Más allá de que estas leyendas sean ciertas o no, en el campo existen otros valores. Aquí, morir o matar es pan de cada día. Por ejemplo, la otra vez mi esposo encontró herido al gallo del vecino, que tiene por nombre Flor de Haba (el gallo, no el vecino). Corrió a avisarles que el animal estaba sangrando y había que hacer algo. Pero, en lugar de llamar a un veterinario, le respondieron de la manera más natural: “Ese gallo viejo ya está de hervirle, mejor”. Nuestra primera reacción fue de sorpresa ante esa aparente crueldad. Es que nosotros estamos acostumbrados a domesticar a los animales, a ponerles correa, a llamarnos sus “amos”. Pero a veces esa domesticación más que una creación de lazos deviene en una relación de poder afectiva que nos da la ilusión de que otro ser vivo nos pertenece, cuando lastimosamente no es así. Y aquí la gente parece saberlo. Porque no miran a los seres vivos con apegos ni con crueldad ni con compasión, sino como seres que forman parte de un ciclo.
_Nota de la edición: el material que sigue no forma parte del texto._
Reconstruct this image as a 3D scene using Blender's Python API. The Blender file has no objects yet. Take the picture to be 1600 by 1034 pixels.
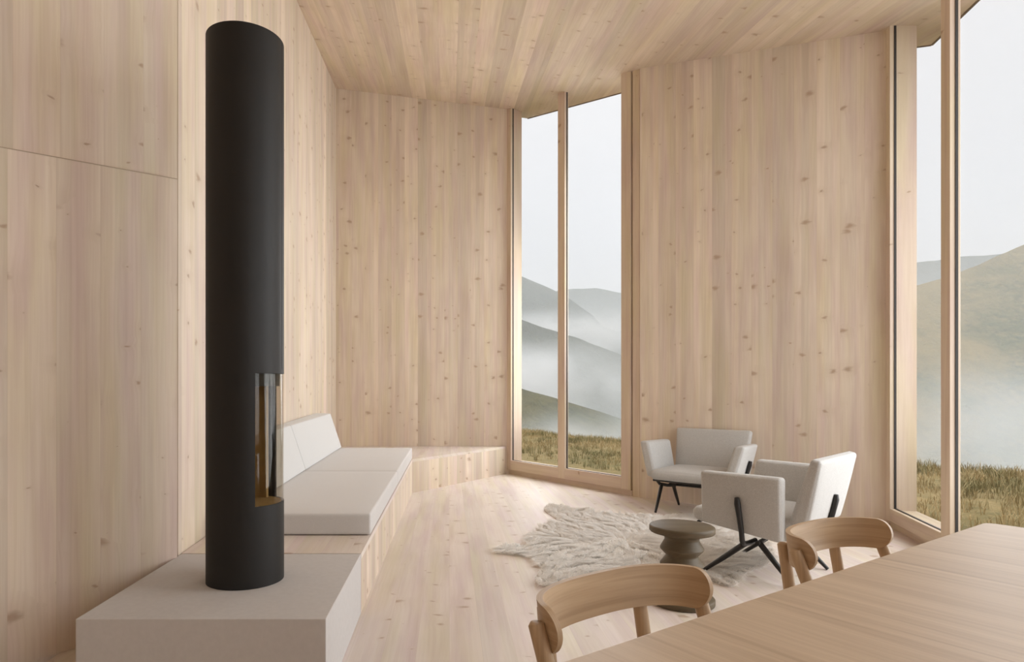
import bpy, bmesh, math, random
import numpy as np
from mathutils import Vector, Matrix, noise as mnoise

random.seed(7)
scene = bpy.context.scene
COL = scene.collection

# ------------------------------------------------------------------ camera, sky, exposure
H = 1.15                      # eye height
cam_d = bpy.data.cameras.new('camera')
cam = bpy.data.objects.new('camera', cam_d)
COL.objects.link(cam)
cam.location = (0, 0, H)
cam.rotation_euler = (math.pi / 2, 0, 0)
cam_d.sensor_fit = 'HORIZONTAL'
cam_d.sensor_width = 36.0
cam_d.lens = 36.0 * 980 / 1600
cam_d.shift_x = (800 - 702) / 1600
cam_d.shift_y = (608 - 517) / 1600
cam_d.clip_start = 0.02
cam_d.clip_end = 4000
scene.camera = cam

SKY_LOW = (0.84, 0.86, 0.88, 1)
SKY_HIGH = (0.97, 0.965, 0.96, 1)
SKY_BOOST = 2.4
world = bpy.data.worlds.new('overcast_sky')
scene.world = world
world.use_nodes = True
wn = world.node_tree
wn.nodes.clear()
w_out = wn.nodes.new('ShaderNodeOutputWorld')
w_bg = wn.nodes.new('ShaderNodeBackground')
w_tc = wn.nodes.new('ShaderNodeTexCoord')
w_sep = wn.nodes.new('ShaderNodeSeparateXYZ')
w_ramp = wn.nodes.new('ShaderNodeValToRGB')
w_noise = wn.nodes.new('ShaderNodeTexNoise')
w_noise.inputs['Scale'].default_value = 2.2
w_noise.inputs['Detail'].default_value = 5
w_map = wn.nodes.new('ShaderNodeMapRange')
w_map.inputs['From Min'].default_value = 0.3
w_map.inputs['From Max'].default_value = 0.7
w_map.inputs['To Min'].default_value = 0.94
w_map.inputs['To Max'].default_value = 1.05
w_boost = wn.nodes.new('ShaderNodeMapRange')          # an overcast sky grows brighter towards the zenith
w_boost.interpolation_type = 'SMOOTHSTEP'
w_boost.inputs['From Min'].default_value = 0.50
w_boost.inputs['From Max'].default_value = 0.85
w_boost.inputs['To Min'].default_value = 1.0
w_boost.inputs['To Max'].default_value = SKY_BOOST
w_mul = wn.nodes.new('ShaderNodeMath')
w_mul.operation = 'MULTIPLY'
wn.links.new(w_tc.outputs['Generated'], w_sep.inputs[0])
wn.links.new(w_sep.outputs['Z'], w_ramp.inputs[0])
e = w_ramp.color_ramp.elements
e[0].position = 0.0
e[0].color = (0.70, 0.73, 0.75, 1)
e[1].position = 0.6
e[1].color = SKY_HIGH
k = w_ramp.color_ramp.elements.new(0.22)
k.color = (0.83, 0.855, 0.90, 1)
k = w_ramp.color_ramp.elements.new(0.42)
k.color = (0.925, 0.93, 0.955, 1)
wn.links.new(w_tc.outputs['Generated'], w_noise.inputs['Vector'])
wn.links.new(w_noise.outputs['Fac'], w_map.inputs['Value'])
wn.links.new(w_sep.outputs['Z'], w_boost.inputs['Value'])
wn.links.new(w_map.outputs[0], w_mul.inputs[0])
wn.links.new(w_boost.outputs[0], w_mul.inputs[1])
wn.links.new(w_ramp.outputs[0], w_bg.inputs['Color'])
wn.links.new(w_mul.outputs[0], w_bg.inputs['Strength'])
wn.links.new(w_bg.outputs[0], w_out.inputs[0])


def sun(name, direction, strength, angle, color):
    d = bpy.data.lights.new(name, 'SUN')
    d.energy = strength
    d.angle = math.radians(angle)
    d.color = color
    o = bpy.data.objects.new(name, d)
    COL.objects.link(o)
    o.rotation_euler = Vector(direction).to_track_quat('-Z', 'Y').to_euler()
    o.location = (6, 6, 12)
    return o


SUN_STRENGTH = 0.6
sun('veiled_sun', (-0.80, -0.33, -0.50), SUN_STRENGTH, 70, (1.0, 0.98, 0.95))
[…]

Ah, y también a diferencia de nosotros, son capaces de matar lo que comen.

Irónicamente la gente sin apegos, la más generosa, también es la más pobre. El otro día un campesino le dijo a una vecina que le preocupaba que cuando muriera no encontraría un lugar en el cielo. No por falta de bondad, sino por falta de espacio. ¿Cómo se reserva un lugar ahí?, ¿cómo se gestiona? La angustia existencial de este campesino, que desde que nació no ha hecho más que trabajar, no era saber qué pasaría cuando terminara su vida, sino si incluso después de muerto seguiría siendo pobre.